Print exactly, please, the lines from the top of the entries below up to and including the line with "w.node_tree.nodes['Background'].inputs[1].default_value = 0.8", and nothing else; pictures are excluded.

[Stored records]
• • • • • • •

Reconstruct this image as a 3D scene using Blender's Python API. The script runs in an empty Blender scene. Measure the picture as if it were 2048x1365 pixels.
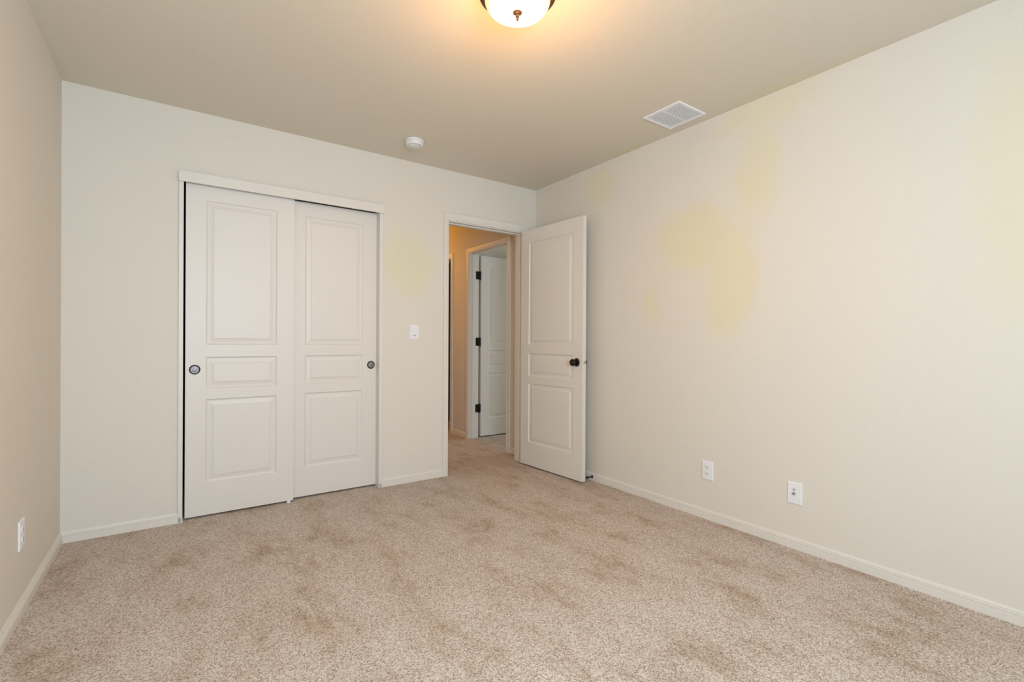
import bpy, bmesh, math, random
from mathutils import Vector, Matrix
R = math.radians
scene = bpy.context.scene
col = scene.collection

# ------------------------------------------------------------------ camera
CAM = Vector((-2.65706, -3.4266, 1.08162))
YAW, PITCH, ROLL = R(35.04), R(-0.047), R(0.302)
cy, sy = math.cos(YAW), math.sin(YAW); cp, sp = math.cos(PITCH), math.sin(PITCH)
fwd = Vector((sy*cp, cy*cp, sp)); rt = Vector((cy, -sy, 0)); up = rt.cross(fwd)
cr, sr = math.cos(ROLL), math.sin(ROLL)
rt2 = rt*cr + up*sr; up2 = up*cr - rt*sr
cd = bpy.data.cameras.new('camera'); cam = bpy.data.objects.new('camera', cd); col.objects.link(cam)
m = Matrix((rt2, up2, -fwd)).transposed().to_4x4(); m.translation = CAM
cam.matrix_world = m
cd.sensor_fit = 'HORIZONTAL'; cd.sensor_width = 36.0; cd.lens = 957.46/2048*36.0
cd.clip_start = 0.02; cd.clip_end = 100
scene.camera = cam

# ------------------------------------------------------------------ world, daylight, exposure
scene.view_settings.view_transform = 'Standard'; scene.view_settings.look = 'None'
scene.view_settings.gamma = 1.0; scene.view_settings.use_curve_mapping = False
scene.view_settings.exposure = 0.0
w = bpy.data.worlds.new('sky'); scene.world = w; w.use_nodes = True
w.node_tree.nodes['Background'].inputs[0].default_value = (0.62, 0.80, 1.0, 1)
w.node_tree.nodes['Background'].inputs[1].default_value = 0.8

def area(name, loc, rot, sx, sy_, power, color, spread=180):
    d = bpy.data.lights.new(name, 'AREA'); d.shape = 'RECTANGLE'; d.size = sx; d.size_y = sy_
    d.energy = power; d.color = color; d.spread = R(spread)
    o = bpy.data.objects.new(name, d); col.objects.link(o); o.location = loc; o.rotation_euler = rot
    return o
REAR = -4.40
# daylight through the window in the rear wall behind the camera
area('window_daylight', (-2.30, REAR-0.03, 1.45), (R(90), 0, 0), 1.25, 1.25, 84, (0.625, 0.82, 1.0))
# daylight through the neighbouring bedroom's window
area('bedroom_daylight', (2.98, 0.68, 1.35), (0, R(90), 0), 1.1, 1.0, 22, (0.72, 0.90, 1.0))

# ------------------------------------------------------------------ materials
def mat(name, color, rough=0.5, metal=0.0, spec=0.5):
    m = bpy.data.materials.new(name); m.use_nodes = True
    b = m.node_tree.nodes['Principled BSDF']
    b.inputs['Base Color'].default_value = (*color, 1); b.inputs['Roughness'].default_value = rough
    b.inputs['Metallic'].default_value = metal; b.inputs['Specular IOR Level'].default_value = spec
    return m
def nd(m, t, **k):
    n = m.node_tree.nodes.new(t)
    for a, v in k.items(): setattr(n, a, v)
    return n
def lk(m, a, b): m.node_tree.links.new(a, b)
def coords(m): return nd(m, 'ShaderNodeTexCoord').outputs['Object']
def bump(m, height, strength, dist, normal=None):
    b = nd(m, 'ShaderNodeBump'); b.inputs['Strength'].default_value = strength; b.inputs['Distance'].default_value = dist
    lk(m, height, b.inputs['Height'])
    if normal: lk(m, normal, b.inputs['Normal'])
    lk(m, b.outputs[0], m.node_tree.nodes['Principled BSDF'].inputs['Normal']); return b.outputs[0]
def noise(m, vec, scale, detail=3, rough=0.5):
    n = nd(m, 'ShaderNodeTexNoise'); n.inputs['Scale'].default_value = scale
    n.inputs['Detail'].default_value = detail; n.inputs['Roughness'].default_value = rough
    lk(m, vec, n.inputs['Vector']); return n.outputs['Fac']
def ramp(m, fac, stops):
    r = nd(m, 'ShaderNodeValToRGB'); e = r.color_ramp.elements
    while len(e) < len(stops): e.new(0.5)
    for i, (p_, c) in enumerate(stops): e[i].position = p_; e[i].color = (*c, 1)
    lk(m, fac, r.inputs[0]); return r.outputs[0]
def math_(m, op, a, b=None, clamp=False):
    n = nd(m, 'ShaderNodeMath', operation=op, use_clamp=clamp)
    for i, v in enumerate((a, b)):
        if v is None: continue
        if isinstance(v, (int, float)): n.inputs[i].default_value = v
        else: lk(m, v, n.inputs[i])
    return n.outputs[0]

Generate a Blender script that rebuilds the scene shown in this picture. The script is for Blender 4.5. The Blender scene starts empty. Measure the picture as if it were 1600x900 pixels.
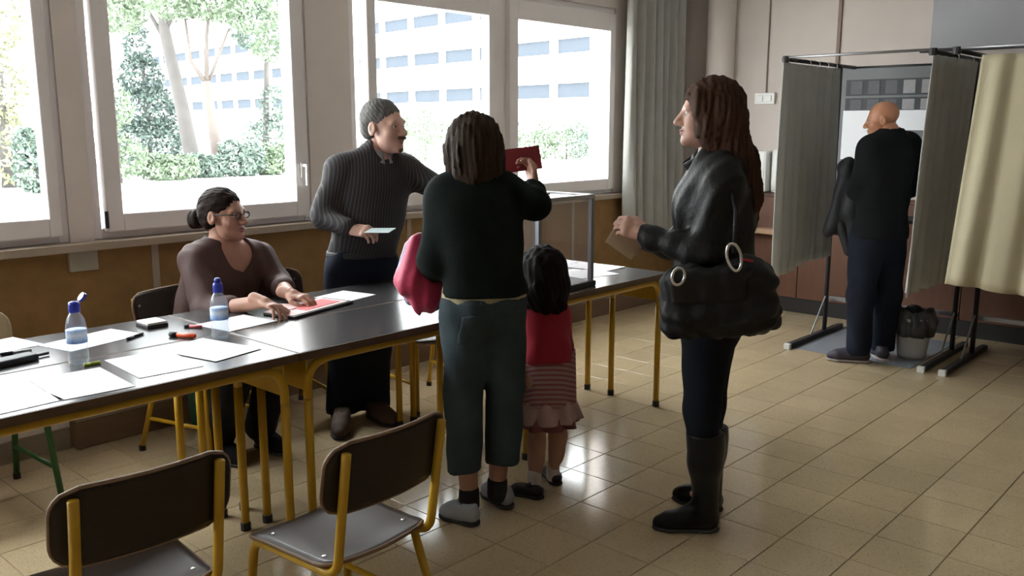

• • • • • • •

RESPONSE FOR THIS EXERCISE:
Reconstruct this image as a 3D scene using Blender's Python API. The script runs in an empty Blender scene. Measure the picture as if it were 2048x1365 pixels.
import bpy, bmesh, math, random
from mathutils import Vector, Matrix
R = math.radians
scene = bpy.context.scene
col = scene.collection

# ------------------------------------------------------------------ camera
CAM = Vector((-2.65706, -3.4266, 1.08162))
YAW, PITCH, ROLL = R(35.04), R(-0.047), R(0.302)
cy, sy = math.cos(YAW), math.sin(YAW); cp, sp = math.cos(PITCH), math.sin(PITCH)
fwd = Vector((sy*cp, cy*cp, sp)); rt = Vector((cy, -sy, 0)); up = rt.cross(fwd)
cr, sr = math.cos(ROLL), math.sin(ROLL)
rt2 = rt*cr + up*sr; up2 = up*cr - rt*sr
cd = bpy.data.cameras.new('camera'); cam = bpy.data.objects.new('camera', cd); col.objects.link(cam)
m = Matrix((rt2, up2, -fwd)).transposed().to_4x4(); m.translation = CAM
cam.matrix_world = m
cd.sensor_fit = 'HORIZONTAL'; cd.sensor_width = 36.0; cd.lens = 957.46/2048*36.0
cd.clip_start = 0.02; cd.clip_end = 100
scene.camera = cam

# ------------------------------------------------------------------ world, daylight, exposure
scene.view_settings.view_transform = 'Standard'; scene.view_settings.look = 'None'
scene.view_settings.gamma = 1.0; scene.view_settings.use_curve_mapping = False
scene.view_settings.exposure = 0.0
w = bpy.data.worlds.new('sky'); scene.world = w; w.use_nodes = True
w.node_tree.nodes['Background'].inputs[0].default_value = (0.62, 0.80, 1.0, 1)
w.node_tree.nodes['Background'].inputs[1].default_value = 0.8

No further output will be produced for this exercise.